Florence Moulin : Je suis spécialisée en structuration de fonds d’investissement : FCPR, FCPI, FIP, FCP contractuels, SCR, holdings d’investissement. Mon travail consiste donc principalement à définir avec le client la forme idoine, tant d’un point de vue juridique et fiscal, au vu de ses investisseurs, du client et de sa politique d’investissement. Une fois que cette forme a été définie, nous définissons ensemble les caractéristiques de l’entité retenue et élaborons toute la documentation (règlement, statuts, mémo d’investissement, contrats de vesting, side letter), que nous négocions avec les investisseurs, français et étrangers.
Mais mon travail ne s’arrête pas là puisque nous nous intéressons à tous les sujets qui touchent nos clients : agrément AMF ou ACP, conditions de commercialisation de leurs services ou de leurs titres, opérations secondaires, contraintes des investisseurs institutionnels (assureurs, banques, mutuelles), contentieux fiscaux, lobbying, etc.
Daniel Schmidt : J’essaye d’avoir les mêmes compétences que Florence.

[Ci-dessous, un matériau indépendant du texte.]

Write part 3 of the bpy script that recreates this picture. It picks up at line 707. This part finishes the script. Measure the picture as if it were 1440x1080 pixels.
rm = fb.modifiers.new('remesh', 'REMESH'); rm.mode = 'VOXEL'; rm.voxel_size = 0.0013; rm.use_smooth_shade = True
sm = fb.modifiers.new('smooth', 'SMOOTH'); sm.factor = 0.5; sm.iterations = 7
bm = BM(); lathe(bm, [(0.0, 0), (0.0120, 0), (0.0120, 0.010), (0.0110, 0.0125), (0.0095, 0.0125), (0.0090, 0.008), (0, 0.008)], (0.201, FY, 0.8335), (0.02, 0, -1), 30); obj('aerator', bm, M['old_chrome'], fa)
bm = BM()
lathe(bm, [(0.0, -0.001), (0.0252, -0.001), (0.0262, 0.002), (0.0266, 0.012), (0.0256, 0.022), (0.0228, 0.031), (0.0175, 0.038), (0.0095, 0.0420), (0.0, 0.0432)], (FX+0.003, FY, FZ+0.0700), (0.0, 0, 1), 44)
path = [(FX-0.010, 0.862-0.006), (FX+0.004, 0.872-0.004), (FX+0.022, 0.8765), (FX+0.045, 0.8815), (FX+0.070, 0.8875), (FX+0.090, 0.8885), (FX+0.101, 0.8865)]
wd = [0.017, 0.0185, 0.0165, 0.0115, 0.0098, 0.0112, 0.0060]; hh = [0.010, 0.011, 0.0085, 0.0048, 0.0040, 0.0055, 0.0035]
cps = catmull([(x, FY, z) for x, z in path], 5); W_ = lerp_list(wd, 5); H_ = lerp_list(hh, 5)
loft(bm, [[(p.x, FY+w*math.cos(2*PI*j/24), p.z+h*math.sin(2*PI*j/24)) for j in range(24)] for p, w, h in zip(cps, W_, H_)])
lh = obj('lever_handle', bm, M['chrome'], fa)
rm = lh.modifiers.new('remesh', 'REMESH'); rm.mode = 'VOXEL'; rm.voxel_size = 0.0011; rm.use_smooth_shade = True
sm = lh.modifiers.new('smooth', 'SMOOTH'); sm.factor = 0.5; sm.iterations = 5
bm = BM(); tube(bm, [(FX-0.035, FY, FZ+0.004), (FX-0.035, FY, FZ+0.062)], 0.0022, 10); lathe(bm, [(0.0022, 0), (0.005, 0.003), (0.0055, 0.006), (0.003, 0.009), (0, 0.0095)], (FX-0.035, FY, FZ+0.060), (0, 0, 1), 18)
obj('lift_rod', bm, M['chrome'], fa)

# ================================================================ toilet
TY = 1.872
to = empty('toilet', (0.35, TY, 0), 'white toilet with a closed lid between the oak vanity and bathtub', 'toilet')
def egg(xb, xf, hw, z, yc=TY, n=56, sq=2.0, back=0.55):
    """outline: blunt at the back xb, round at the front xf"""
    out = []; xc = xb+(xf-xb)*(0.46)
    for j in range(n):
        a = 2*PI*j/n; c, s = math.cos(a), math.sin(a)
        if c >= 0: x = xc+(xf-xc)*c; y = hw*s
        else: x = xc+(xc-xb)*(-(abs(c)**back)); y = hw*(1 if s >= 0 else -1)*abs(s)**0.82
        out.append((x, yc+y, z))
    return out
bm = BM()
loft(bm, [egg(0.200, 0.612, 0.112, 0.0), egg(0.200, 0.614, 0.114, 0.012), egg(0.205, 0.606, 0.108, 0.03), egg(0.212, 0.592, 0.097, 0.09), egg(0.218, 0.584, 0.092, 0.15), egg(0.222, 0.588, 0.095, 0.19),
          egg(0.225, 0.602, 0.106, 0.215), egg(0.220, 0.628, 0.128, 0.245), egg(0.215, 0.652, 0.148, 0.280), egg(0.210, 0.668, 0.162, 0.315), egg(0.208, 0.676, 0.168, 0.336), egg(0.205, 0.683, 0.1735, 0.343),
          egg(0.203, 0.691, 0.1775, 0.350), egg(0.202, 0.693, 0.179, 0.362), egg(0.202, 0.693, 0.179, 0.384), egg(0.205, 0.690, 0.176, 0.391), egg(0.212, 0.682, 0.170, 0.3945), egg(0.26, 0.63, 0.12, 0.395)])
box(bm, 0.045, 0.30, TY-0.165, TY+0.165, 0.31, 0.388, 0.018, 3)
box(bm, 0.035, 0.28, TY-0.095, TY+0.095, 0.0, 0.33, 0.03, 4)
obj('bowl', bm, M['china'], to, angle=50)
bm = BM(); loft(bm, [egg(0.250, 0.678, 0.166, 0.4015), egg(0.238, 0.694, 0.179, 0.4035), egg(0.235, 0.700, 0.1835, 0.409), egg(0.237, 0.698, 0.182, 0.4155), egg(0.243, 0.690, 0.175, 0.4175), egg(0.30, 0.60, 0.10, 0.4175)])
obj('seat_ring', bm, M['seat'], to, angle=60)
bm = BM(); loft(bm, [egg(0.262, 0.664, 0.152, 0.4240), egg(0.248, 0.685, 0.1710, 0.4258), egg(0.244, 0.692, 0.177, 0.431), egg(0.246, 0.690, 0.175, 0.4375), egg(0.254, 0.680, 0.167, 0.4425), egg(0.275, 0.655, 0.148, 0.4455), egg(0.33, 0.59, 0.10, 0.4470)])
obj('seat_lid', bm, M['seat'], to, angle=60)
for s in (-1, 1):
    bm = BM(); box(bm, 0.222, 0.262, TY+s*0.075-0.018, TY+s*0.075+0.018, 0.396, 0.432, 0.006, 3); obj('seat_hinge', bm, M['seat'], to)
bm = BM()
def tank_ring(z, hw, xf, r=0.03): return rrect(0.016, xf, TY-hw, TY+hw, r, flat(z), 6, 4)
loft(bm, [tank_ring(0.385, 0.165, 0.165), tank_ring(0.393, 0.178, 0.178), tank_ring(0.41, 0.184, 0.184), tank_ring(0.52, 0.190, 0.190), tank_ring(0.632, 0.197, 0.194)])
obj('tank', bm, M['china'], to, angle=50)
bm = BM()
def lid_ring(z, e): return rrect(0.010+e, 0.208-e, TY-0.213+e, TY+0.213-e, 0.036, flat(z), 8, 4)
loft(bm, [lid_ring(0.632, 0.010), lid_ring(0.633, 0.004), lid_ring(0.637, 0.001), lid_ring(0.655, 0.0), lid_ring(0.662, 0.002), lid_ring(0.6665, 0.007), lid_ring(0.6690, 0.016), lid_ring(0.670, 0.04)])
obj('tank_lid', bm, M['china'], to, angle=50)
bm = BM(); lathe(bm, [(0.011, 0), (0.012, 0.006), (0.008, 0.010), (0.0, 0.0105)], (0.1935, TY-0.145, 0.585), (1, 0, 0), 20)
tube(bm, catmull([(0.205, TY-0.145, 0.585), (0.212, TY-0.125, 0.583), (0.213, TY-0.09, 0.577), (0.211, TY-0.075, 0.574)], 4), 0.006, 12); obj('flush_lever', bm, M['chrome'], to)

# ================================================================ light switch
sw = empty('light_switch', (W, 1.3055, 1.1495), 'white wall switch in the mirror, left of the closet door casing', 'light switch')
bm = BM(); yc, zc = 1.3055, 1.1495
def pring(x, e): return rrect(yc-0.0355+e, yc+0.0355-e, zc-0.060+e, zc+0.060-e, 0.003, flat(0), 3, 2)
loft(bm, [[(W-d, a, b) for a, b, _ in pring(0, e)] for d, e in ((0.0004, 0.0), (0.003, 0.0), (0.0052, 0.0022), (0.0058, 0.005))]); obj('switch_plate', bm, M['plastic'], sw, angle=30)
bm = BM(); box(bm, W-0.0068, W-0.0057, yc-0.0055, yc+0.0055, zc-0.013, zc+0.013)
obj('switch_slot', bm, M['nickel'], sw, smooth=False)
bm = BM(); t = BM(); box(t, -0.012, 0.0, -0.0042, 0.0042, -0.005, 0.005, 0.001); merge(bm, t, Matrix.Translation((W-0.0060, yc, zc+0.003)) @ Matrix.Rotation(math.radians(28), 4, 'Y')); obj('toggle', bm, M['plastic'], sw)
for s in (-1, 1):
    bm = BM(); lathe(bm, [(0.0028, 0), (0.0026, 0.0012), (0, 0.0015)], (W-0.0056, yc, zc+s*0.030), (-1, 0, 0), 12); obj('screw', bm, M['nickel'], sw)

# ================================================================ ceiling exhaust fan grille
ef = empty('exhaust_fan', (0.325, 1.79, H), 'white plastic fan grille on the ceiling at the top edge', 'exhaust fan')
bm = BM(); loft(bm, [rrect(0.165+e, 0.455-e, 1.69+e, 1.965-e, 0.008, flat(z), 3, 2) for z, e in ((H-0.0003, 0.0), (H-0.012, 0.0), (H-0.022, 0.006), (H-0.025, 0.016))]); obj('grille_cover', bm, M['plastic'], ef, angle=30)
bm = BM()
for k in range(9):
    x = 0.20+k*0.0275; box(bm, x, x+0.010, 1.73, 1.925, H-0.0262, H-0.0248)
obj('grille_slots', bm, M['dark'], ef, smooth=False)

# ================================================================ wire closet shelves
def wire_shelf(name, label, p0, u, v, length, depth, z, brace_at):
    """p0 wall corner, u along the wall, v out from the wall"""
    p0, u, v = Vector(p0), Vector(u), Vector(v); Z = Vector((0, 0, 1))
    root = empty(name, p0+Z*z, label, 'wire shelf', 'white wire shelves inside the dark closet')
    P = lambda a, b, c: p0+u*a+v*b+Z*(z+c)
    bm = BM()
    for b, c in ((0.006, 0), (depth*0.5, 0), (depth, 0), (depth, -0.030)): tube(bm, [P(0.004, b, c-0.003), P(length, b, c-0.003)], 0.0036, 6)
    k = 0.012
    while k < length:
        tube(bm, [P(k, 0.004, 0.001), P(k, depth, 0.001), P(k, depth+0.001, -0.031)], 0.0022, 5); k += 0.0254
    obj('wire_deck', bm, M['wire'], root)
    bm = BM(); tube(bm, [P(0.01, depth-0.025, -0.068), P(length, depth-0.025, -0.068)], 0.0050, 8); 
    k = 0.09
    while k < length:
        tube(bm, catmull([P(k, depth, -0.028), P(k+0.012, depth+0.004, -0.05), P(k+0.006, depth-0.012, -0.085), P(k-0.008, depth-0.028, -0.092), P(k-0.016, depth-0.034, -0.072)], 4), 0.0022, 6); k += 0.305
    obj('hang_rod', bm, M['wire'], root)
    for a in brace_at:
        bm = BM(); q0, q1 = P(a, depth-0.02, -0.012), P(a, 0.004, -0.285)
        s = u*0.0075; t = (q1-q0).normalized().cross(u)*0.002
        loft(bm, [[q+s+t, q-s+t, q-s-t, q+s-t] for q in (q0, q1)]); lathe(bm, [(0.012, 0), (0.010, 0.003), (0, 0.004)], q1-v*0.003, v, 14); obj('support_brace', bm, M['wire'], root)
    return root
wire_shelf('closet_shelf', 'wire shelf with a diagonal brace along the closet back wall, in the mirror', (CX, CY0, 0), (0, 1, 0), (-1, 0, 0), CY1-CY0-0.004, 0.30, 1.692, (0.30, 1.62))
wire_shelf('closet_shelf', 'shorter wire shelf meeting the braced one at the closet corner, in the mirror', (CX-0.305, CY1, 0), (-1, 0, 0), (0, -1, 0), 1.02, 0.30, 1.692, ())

Quelles sont, selon vous, les actualités marquantes de ces dernières semaines dans ces secteurs d'activité ?

Florence Moulin : On voit bien que les autorités françaises et européennes s’intéressent de plus en plus à ce secteur. Les chantiers à venir sont nombreux : directive AIFM, aides européennes pour le capital investissement, avenir des FIP et FCPI, fiscalité des investisseurs… Tous sont à suivre de près car ils devraient avoir un effet significatif sur les fonds. A tout point de vue, je pense que nous sommes à une période charnière : la levée de fonds de demain ne sera pas la même que celle d’aujourd’hui.
Daniel Schmidt : J’ajouterai qu’un sujet me semble particulièrement important actuellement : la mise en place d’un nouveau type de fonds, avec une meilleure gouvernance, permettant des réductions fiscales en matière d’impôt sur le revenu et d’impôt sur la fortune, mais aussi, et surtout, d’impôt sur les sociétés. Je suis convaincu que les investisseurs "corporate" ont vocation à remplacer les investisseurs traditionnels, empêtrés dans les réglementations de Bâle III et Solvency II.

Qui conseillez-vous ?

Florence Moulin : Nos clients sont principalement des sociétés de gestion agréées par l’AMF, filiales d’institutionnels ou entrepreneuriales, des prestataires de services d’investissement ou des sociétés non régulées (sociétés d’investissement lancées par des entrepreneurs, experts de la finance, corporate mais aussi sociétés de conseil).
Nous accompagnons aussi des investisseurs notamment étrangers (fonds de pensions, etc.) qui souhaitent investir dans des fonds français.
Daniel Schmidt : Nous intervenons également pour des acheteurs "en secondaire", soit de portefeuille, soit même de société de gestion. De même, nous conseillons des acteurs de la profession dans leurs difficultés soit avec leurs investisseurs, soit avec leurs associés.

Quels sont vos objectifs pour  le cabinet ?


Daniel Schmidt : Améliorer encore la qualité de nos services, pour faire de Jones Day Paris le 1er intervenant en private equity sur la France !
Florence Moulin : Daniel a parfaitement résumé notre ambition. Avec Jones Day et ses équipes, nous avons les moyens de devenir le 1er acteur en private equity (fonds et deals). Au-delà de cet objectif, nous comptons poursuivre le développement de notre activité, en continuant à accompagner nos clients tout en leur offrant une gamme de services plus étendue, en servant les clients de Jones Day, issus du private equity ou de l’industrie, et en accélérant notre activité en matière de fonds alternatifs (infrastructures, dettes, etc.).